[Start of INFORMATION SHOWN]

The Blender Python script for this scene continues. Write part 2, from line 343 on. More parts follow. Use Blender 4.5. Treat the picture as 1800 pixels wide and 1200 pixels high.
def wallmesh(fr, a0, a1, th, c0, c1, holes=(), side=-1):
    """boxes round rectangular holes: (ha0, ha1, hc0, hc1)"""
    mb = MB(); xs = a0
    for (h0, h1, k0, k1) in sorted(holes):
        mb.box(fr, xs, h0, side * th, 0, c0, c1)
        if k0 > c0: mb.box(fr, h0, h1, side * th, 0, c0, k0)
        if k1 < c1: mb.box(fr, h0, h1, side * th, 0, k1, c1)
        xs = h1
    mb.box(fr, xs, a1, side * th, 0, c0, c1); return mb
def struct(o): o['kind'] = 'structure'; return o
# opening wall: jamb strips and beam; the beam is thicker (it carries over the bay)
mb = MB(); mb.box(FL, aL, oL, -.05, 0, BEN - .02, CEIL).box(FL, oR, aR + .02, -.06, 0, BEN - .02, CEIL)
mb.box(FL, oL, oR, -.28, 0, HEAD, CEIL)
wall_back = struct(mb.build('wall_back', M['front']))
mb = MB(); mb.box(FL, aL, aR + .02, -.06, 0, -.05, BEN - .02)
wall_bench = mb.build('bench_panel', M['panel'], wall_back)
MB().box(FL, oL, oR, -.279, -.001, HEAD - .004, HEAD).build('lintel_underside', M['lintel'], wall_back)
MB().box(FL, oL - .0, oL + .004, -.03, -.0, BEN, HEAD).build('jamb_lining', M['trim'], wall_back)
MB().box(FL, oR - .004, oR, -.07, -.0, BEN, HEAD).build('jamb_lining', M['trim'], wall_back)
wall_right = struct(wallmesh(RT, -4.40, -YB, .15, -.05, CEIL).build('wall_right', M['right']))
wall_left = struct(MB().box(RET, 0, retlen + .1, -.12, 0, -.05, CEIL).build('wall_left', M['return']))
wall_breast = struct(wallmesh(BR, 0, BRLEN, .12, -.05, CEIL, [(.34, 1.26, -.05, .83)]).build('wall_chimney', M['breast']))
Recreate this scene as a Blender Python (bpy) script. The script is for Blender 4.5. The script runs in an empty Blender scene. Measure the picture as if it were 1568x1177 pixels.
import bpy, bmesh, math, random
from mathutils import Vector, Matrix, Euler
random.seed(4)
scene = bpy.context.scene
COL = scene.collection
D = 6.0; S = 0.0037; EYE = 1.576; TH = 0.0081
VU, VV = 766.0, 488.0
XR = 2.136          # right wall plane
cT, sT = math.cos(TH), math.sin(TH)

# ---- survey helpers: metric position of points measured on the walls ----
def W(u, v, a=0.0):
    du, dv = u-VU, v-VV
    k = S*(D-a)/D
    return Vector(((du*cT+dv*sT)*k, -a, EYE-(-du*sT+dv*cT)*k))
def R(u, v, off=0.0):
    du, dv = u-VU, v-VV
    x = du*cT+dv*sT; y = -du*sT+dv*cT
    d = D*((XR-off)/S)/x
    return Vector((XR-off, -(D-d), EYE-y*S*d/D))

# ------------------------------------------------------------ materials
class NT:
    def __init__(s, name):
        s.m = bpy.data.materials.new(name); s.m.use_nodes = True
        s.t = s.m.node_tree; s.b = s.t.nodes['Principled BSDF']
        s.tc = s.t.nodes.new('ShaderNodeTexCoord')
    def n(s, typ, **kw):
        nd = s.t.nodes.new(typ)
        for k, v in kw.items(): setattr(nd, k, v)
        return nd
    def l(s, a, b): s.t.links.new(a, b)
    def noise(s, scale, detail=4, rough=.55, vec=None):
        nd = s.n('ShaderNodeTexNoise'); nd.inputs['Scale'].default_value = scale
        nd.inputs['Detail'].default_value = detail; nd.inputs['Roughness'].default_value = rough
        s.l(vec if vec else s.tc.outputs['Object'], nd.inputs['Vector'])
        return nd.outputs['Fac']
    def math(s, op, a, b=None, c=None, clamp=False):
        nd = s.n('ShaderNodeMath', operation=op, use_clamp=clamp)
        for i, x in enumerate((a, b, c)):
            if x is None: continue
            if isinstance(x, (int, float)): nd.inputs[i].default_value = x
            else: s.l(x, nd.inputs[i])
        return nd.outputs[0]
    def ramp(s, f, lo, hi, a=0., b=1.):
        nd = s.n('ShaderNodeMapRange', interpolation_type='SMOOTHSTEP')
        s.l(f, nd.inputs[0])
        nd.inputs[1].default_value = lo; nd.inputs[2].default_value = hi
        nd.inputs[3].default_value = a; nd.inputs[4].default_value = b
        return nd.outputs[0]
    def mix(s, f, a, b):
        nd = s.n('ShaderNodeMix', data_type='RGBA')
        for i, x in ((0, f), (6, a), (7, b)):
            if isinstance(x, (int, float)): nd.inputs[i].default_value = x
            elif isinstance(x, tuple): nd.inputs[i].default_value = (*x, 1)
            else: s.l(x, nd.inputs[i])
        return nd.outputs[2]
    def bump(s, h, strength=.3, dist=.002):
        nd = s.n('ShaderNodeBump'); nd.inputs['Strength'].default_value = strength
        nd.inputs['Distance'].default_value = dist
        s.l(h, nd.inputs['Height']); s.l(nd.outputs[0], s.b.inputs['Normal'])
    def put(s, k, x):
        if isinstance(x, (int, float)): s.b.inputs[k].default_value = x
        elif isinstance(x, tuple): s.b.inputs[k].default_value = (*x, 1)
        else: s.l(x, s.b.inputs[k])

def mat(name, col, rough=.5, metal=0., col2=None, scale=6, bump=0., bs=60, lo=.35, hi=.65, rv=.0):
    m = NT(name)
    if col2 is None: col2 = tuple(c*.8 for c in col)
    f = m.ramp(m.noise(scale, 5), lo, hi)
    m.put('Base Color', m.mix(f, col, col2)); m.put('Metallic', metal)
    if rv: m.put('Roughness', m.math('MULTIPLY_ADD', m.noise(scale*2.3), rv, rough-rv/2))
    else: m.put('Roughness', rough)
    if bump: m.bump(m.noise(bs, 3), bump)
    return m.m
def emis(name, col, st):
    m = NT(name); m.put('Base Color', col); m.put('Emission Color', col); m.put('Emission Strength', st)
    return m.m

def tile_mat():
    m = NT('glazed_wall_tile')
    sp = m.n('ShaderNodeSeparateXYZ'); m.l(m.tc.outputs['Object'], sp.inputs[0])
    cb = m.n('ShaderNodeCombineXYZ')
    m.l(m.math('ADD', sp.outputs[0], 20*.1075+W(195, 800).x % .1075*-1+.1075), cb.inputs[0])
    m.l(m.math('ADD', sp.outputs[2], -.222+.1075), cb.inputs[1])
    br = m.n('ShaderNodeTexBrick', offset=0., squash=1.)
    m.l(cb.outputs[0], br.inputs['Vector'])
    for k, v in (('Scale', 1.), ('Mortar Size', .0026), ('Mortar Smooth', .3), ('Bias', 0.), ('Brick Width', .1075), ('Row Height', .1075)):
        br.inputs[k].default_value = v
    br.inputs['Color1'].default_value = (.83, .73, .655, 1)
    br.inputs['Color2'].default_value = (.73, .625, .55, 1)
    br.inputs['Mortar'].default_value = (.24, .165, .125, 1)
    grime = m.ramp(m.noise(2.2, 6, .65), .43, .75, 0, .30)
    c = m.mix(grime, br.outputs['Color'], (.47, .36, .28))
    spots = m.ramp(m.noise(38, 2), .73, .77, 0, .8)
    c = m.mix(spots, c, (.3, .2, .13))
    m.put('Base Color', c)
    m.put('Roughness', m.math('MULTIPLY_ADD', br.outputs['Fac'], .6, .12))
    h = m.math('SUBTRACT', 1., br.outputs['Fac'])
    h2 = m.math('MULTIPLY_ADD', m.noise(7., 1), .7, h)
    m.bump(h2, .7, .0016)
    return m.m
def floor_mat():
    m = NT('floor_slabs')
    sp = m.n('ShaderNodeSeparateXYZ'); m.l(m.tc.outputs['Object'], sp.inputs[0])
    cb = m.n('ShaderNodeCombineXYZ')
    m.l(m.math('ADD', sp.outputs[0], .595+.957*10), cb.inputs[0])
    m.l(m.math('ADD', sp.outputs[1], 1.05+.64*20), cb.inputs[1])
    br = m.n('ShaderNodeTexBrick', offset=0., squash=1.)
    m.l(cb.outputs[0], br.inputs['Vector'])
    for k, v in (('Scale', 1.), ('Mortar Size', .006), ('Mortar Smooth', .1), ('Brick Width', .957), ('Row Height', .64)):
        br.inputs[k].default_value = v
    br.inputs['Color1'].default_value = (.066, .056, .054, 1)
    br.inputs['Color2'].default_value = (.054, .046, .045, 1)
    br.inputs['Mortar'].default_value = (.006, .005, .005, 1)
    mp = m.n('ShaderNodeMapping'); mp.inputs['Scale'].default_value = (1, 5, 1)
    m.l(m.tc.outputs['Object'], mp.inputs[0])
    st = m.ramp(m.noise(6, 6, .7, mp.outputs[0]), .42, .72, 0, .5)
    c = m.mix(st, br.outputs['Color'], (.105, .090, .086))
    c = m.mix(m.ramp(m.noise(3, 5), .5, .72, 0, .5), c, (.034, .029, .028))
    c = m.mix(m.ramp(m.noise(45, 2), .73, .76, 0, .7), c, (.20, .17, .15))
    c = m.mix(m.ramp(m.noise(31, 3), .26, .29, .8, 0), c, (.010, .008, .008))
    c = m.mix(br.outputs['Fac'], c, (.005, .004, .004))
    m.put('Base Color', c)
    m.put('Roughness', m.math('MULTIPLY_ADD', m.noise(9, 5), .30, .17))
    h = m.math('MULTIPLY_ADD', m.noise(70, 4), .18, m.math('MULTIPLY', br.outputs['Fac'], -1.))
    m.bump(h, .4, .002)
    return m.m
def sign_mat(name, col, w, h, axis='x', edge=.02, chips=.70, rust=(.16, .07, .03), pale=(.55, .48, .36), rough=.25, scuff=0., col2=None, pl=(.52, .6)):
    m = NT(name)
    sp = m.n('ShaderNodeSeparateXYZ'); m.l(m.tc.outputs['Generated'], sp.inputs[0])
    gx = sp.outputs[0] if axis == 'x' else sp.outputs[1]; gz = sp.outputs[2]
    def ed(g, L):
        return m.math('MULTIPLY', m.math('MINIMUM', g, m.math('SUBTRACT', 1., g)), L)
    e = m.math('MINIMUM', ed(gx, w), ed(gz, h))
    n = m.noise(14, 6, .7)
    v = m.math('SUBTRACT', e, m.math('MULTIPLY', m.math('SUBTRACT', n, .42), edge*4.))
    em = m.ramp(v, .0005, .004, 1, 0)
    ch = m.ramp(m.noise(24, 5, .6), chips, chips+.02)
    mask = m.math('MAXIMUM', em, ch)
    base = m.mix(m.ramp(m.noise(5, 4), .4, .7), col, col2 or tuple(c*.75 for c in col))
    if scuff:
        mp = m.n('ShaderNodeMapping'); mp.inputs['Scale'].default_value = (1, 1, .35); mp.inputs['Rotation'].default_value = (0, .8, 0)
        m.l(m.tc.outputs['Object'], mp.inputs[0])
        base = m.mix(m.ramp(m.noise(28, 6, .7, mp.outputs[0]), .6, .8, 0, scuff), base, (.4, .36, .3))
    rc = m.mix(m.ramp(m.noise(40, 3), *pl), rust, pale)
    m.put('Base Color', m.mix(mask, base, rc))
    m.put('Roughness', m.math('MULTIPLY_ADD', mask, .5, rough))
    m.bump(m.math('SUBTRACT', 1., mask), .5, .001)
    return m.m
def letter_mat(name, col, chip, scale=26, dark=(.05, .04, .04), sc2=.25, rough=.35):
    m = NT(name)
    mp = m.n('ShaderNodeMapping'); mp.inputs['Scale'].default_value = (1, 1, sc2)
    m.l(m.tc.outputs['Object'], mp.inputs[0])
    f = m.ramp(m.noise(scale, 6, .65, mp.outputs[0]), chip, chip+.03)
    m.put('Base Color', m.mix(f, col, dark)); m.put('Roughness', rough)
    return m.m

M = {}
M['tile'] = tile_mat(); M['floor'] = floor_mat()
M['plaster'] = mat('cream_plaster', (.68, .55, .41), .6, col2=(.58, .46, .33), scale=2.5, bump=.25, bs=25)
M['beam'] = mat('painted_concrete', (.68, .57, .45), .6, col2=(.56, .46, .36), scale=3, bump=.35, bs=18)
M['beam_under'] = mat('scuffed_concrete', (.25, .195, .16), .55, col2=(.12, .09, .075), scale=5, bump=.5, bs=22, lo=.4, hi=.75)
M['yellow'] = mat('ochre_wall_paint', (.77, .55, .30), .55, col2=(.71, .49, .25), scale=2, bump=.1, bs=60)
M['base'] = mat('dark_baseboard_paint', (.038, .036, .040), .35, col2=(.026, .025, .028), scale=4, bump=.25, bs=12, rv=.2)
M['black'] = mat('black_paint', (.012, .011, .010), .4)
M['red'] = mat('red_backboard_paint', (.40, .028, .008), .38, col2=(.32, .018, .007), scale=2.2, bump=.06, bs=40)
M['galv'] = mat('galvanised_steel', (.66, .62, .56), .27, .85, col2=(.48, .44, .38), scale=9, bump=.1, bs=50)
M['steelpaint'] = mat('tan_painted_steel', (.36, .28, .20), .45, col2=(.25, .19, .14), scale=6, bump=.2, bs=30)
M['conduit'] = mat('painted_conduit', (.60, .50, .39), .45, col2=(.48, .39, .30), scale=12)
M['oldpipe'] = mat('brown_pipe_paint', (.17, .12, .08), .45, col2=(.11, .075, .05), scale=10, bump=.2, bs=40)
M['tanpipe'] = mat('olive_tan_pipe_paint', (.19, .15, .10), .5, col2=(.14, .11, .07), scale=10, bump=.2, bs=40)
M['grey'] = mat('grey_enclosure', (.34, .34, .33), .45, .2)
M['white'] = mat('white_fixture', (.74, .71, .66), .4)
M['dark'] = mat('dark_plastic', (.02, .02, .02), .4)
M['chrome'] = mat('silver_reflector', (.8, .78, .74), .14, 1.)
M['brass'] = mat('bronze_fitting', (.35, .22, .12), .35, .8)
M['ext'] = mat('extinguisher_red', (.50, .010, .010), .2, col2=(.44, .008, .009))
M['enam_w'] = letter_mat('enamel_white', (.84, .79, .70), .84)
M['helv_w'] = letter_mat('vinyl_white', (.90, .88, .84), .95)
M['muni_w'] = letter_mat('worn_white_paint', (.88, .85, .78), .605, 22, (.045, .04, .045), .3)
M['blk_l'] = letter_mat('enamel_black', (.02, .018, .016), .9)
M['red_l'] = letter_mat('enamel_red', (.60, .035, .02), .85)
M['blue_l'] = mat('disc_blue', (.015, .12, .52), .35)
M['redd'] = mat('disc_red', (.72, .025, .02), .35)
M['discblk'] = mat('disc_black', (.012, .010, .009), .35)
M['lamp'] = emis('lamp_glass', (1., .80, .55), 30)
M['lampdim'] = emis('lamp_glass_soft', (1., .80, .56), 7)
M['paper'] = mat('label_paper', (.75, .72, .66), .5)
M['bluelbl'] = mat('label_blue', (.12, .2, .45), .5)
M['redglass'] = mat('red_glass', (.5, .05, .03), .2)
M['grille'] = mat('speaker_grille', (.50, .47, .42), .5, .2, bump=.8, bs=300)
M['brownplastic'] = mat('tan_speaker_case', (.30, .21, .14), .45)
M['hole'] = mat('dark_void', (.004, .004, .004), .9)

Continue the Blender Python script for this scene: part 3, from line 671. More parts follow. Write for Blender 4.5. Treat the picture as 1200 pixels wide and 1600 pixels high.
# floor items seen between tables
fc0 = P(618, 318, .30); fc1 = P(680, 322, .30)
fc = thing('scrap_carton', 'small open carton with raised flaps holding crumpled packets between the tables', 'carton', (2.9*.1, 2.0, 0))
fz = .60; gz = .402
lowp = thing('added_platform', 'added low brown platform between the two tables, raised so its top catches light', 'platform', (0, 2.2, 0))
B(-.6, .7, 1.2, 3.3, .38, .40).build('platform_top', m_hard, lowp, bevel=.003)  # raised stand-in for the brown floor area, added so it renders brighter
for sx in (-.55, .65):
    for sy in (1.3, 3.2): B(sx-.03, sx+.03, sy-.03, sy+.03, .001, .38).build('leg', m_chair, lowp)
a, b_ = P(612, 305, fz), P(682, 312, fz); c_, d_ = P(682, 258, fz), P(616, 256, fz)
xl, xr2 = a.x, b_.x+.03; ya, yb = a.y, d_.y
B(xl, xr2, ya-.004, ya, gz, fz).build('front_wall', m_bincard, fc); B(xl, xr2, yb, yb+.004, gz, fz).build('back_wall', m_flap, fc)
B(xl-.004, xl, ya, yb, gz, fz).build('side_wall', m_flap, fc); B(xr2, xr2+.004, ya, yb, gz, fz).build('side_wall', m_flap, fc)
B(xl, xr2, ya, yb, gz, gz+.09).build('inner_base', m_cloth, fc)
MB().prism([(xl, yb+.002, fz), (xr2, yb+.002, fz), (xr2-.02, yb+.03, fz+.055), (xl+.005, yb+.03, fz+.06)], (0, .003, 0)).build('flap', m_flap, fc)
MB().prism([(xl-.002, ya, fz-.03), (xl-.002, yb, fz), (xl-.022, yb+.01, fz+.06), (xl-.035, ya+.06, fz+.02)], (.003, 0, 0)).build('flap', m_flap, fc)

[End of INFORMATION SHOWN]

■ WHAT THE EXERCISE ASKS ■
Look above for lines with the word "from" and copy them all.

■ SOLUTION ■
The Blender Python script for this scene continues. Write part 2, from line 343 on. More parts follow. Use Blender 4.5. Treat the picture as 1800 pixels wide and 1200 pixels high.
from mathutils import Vector, Matrix, Euler
Continue the Blender Python script for this scene: part 3, from line 671. More parts follow. Write for Blender 4.5. Treat the picture as 1200 pixels wide and 1600 pixels high.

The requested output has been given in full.